So much gets in the way, so much comes up, in fellowship with the Lord. It is too easy in seeing the Lord to pursue after Him apart from Him. . . to hunger for Him in a genuine way from the heart but then follow Him apart. So much anxiety and lost peace. . . what stress and strain there is. . . what feelings of disconnection from Him - even when the desire is for Him - when the pursuit of Christ is done apart from Him. The harder the effort often seems to put one further away. In the spirit, such turmoil and twisting, with no place, no solid place to stand. What frustration and failure!
Fellowship with Christ. . . union with Christ. . . is never meant to be pursued apart from resurrection. There is a “law of the Spirit of life in Christ Jesus”. . . there are principles given by the Lord that mean life – the presence of Christ - to those who live accordingly. The negative side to this is that apart from these there is no life in Christ. No matter how sincere the desire for the Lord, the result is frustration when He is pursued apart from the way He Himself has made manifest.
In each of the gospels, Jesus makes this invitation: “If anyone would come after Me, let him deny himself, take up his cross and follow Me.” The Lord calls for denial of oneself if there is to be a following of Him. In another place, the Lord puts it in the negative, “. . . any one of you who does not renounce all that he has cannot be My disciple.” (Luke 14) “If anyone would. . . let him” and “anyone who does not. . . cannot”. . . there is a force to Jesus’ words, it is an invitation with an imperative. “All that he has” - all that one is - is the utter denial in view here.
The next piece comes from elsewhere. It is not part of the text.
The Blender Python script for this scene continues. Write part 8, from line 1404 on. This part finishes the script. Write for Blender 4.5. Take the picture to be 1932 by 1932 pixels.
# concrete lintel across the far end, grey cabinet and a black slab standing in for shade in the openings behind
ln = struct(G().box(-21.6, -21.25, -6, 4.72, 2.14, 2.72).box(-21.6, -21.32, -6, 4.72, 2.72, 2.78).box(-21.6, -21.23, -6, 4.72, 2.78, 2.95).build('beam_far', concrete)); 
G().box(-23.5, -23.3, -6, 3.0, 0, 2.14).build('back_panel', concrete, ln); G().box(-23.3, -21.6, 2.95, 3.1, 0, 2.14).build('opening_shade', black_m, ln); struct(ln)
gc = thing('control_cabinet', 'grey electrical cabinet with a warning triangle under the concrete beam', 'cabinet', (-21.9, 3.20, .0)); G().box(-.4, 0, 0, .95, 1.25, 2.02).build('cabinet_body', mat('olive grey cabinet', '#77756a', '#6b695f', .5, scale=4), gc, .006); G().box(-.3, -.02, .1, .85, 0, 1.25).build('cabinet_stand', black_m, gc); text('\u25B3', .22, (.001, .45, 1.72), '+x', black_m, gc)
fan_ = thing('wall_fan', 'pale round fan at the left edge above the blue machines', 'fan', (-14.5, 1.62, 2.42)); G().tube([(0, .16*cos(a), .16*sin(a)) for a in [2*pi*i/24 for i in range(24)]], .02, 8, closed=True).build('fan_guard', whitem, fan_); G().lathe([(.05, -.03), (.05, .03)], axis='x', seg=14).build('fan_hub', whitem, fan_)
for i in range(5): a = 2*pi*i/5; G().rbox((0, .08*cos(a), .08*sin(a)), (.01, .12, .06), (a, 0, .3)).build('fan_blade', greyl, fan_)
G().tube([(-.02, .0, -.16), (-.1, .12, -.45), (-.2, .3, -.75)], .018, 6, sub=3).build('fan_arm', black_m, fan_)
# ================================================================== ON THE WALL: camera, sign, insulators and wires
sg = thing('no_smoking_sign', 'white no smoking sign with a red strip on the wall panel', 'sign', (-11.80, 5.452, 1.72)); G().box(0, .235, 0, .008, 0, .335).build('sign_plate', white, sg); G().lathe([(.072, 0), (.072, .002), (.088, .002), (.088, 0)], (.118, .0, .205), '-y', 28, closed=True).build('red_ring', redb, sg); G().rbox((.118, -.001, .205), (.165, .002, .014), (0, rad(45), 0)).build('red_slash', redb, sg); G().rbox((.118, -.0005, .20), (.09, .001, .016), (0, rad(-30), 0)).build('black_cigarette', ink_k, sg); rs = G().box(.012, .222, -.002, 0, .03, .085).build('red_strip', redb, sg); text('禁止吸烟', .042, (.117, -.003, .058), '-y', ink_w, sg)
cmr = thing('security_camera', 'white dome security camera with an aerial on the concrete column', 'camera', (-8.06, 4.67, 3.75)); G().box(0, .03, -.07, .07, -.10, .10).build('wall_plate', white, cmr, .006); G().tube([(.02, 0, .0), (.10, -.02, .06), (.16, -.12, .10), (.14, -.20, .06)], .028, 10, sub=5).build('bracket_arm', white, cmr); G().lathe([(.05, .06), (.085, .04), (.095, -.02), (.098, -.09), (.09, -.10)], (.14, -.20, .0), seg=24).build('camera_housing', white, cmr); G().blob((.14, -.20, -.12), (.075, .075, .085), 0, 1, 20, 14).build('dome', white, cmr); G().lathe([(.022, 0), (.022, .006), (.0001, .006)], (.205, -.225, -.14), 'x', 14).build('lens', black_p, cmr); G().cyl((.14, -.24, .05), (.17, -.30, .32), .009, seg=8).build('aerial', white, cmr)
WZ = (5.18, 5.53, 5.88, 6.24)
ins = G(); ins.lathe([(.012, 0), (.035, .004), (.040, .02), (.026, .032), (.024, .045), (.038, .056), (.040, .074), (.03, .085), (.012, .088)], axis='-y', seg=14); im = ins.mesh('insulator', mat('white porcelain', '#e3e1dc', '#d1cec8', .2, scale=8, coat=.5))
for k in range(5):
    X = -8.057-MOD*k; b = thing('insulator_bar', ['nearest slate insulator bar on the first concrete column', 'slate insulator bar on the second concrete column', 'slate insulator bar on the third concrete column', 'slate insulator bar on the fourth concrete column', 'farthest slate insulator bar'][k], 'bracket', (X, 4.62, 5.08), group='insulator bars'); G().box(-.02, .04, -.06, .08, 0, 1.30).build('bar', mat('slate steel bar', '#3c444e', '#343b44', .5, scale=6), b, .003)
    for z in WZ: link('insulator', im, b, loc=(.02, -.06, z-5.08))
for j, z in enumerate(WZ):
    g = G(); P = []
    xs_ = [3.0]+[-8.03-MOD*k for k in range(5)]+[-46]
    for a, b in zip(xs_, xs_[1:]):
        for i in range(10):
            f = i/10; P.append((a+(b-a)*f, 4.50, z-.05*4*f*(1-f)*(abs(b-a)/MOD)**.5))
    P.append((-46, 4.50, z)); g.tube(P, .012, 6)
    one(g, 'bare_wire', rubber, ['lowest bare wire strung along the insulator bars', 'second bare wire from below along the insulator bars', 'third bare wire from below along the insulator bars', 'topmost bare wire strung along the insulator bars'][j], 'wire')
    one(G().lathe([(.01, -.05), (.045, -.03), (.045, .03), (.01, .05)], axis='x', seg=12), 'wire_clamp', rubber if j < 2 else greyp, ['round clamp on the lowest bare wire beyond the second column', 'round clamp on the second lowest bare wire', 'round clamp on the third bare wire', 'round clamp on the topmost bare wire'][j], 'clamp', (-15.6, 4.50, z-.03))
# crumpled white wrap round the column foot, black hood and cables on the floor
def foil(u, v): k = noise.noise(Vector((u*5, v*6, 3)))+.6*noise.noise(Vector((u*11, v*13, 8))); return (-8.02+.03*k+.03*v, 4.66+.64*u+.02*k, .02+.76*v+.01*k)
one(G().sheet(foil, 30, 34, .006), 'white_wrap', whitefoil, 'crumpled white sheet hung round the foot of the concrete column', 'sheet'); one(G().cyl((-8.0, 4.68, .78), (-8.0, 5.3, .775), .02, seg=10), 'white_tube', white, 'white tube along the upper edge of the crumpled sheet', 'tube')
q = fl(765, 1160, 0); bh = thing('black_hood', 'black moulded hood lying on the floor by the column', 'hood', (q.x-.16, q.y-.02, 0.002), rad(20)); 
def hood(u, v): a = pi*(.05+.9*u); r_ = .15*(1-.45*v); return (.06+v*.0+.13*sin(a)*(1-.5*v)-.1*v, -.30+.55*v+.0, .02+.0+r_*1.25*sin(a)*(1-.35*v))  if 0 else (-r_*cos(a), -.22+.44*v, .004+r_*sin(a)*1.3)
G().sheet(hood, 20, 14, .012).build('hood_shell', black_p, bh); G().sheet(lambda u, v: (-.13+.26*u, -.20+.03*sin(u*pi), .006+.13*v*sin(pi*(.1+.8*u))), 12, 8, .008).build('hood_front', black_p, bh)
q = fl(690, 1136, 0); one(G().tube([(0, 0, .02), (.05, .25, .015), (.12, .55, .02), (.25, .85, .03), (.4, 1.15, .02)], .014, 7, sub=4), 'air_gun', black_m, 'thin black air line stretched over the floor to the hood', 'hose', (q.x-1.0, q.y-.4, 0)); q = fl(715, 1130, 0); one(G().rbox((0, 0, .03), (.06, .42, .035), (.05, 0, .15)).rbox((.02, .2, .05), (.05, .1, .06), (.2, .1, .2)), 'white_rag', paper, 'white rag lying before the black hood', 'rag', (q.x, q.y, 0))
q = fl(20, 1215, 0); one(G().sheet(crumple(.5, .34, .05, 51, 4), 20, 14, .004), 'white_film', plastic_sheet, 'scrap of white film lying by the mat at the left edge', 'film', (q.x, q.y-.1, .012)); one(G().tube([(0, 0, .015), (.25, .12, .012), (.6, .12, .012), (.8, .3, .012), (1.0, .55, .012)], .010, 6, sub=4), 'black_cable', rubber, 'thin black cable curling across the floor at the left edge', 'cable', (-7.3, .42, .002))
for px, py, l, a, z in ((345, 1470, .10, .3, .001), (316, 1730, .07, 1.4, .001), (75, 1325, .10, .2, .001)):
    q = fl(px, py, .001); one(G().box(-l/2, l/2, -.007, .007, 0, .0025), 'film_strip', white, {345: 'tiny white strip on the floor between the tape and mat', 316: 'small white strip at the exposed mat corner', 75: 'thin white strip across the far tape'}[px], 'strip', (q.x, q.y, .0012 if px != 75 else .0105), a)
There is nothing that is not touched here. . . no aspect or feature of what we are that is not touched upon. Everything we are apart from Christ is what is to be given up. . . it is meant to put off and let go and fall away. There is meant to be a release of all that if there is to be freedom in Christ.
And yet in that place where all which is apart from Christ is denied and renounced and given up, there is life. . . Christ in a living way is present. Where all inner resource has come to an end. . . when there is no way forward on my own. . . when no prospect for going on is seen. . . Christ is the way and Christ is the life. And it is at the end of all hope and resource in what we are that Christ is seen and known in a living way.
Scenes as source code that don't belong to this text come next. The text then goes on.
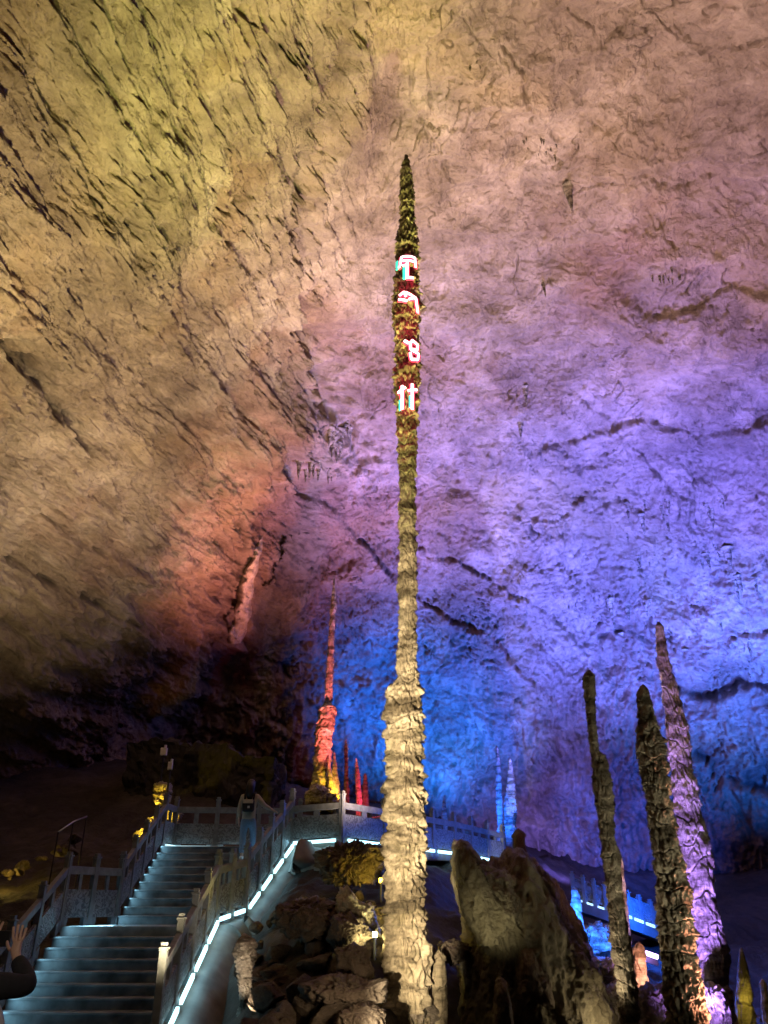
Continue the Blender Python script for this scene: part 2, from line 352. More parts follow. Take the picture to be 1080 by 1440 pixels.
    return ob
shell = build_shell()
# ------------------------------------------------------------------ cave floor
GP = [(0,0,0),(-3,4,0),(3,4,-.2),(-5,0,0),(5,0,0),(0,-8,0),(-8,-8,0),(8,-8,0),(0,8,-.9),(-4.7,10.5,-1.6),(-4.7,12.5,-1.5),(-4.7,14.5,-.1),(-4.7,16.2,.75),(-4.7,18,1.1),(-4.3,20.2,2.2),(-4,23,2.5),
 (-3.0,12.4,-1.1),(-2.75,14.2,.1),(-2.7,16.2,1.05),(-2.2,17.6,1.75),(-1.7,18.6,2.45),(-2.3,13.5,.1),(-2.1,15,.9),(-1.7,16.6,1.5),(-.8,17.8,2.15),(.2,19,2.35),(-1.5,10.2,-.1),(-1,12,.45),(-1,14,.9),(0,15,1.0),
 (.2,17,1.6),(1.2,19.5,1.9),(2,22.3,2.4),(.5,12.3,-.3),(1.8,12,-.6),(2,15,.2),(4,11,-.9),(4.5,14,-.6),(7,12,-1.1),(6,18,-.4),(9,17,-.5),(8,22,-.1),(10,26,.4),(5,27,1.4),(13,14,-.4),(14,20,.3),(14,27,.6),
 (-9,12,0),(-7.5,15,.5),(-8,18,1.2),(-10,20,1.8),(-8,23,2.9),(-6.7,22.3,2.95),(-14,20,3),(-6,26,4.6),(-12,30,6.3),(-2,28,4.5),(2,29,3.2),(4,32,3.6),(0,35,5),(-20,28,7),(-20,14,4),(10,35,2),(20,30,2.5),(22,14,1.6),(-20,0,3),(20,0,2),(0,45,7),(-16,40,8),(18,42,4)]
GP = np.array(GP, float)
def tps(r2): return np.where(r2 > 0, .5*r2*np.log(np.maximum(r2, 1e-12)), 0)
_K = tps(((GP[:, None, :2]-GP[None, :, :2])**2).sum(-1)) + np.eye(len(GP))*.3
_Q = np.concatenate([np.ones((len(GP), 1)), GP[:, :2]], 1)
_A = np.block([[_K, _Q], [_Q.T, np.zeros((3, 3))]]); _W = np.linalg.solve(_A, np.concatenate([GP[:, 2], np.zeros(3)]))
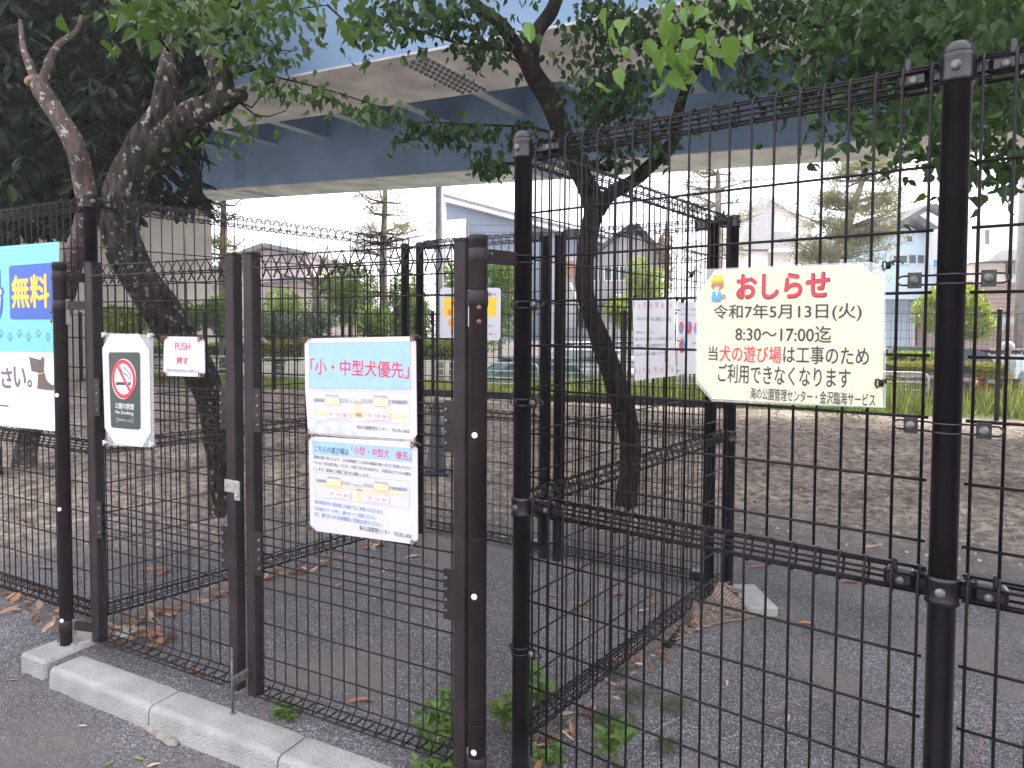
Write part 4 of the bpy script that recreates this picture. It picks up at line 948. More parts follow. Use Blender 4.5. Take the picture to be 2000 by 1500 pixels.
def blob(cx, cy, rx, ry, d, dd, n, size, gaps=.0):
    """leaf positions in clumps within an ellipse seen at (cx,cy), depth d +- dd"""
    out_ = []
    nc = max(3, n//26)
    for _ in range(nc):
        while True:
            a, b_ = rng.uniform(-1, 1, 2)
            if a*a+b_*b_ < 1: break
        q = seen(cx+a*rx, cy+b_*ry, d+rng.uniform(-dd, dd)); k = rng.integers(14, 40); rr_ = rng.uniform(.06, .17)*max(1, size/.06)
        pts = rng.normal(size=(k, 3))*rr_*np.array([1, 1, .6])+np.array(q); out_.append(pts)
    return np.concatenate(out_)
def hang(n, droop=.9):
    D = rng.normal(size=(n, 3)); D[:, 2] = -abs(D[:, 2])*.6-droop; return D
def strand(pts, n, spread, size):
    """leaves hanging along a twig"""
    P = [np.array(seen(*p)) for p in pts]; seg = [np.linalg.norm(P[i+1]-P[i]) for i in range(len(P)-1)]; tot = sum(seg); out_ = []
    for _ in range(n):
        t_ = rng.uniform(0, tot); i = 0
        while i < len(seg)-1 and t_ > seg[i]: t_ -= seg[i]; i += 1
        out_.append(P[i]+(P[i+1]-P[i])*min(1, t_/seg[i])+rng.normal(size=3)*spread*np.array([1, 1, .8])-np.array([0, 0, spread*.7]))
    return np.array(out_)
def twig(mb, pts, r0_=.008, r1=.003): mb.tube([seen(*p) for p in pts], [r0_+(r1-r0_)*i/(len(pts)-1) for i in range(len(pts))], 5)
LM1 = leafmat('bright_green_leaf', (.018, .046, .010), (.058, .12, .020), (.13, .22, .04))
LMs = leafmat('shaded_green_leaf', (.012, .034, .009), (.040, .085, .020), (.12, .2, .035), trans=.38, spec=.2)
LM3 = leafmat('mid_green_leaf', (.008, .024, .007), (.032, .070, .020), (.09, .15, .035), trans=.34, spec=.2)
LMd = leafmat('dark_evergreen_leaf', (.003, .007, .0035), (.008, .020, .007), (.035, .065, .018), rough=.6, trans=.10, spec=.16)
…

Paul says in Philippians, “I count everything as loss because of the surpassing worth of knowing Christ Jesus my Lord,” and in Romans, “ …I know that nothing good dwells in me, that is, in my flesh.” And yet how easy it is to hold onto that in ourselves that the Lord says to deny. . . to clutch and grasp onto even a shred and refuse to let it go and find life. So much inside clamors for this. . . how easy to be deceived.
Psalm 46 says “Be still and know that I am God...” There is a stillness that is alive. . . there is a place of rest in Christ that is not emptiness and passiveness but a place of union with the Lord who is life, where union means life and refreshing and renewal. In stillness there is a going on in the Lord, and in rest one finds purpose.
Is it not the living presence of the Lord Himself that is the answer to all the frustrations and failure, all the emptiness and longing of the heart? Is it not the Lord Himself who is rest to the soul and the answer to all searching? How much opens up to us when we are in Him? How peace fills, how hope encourages, what strength going on, when Christ is all.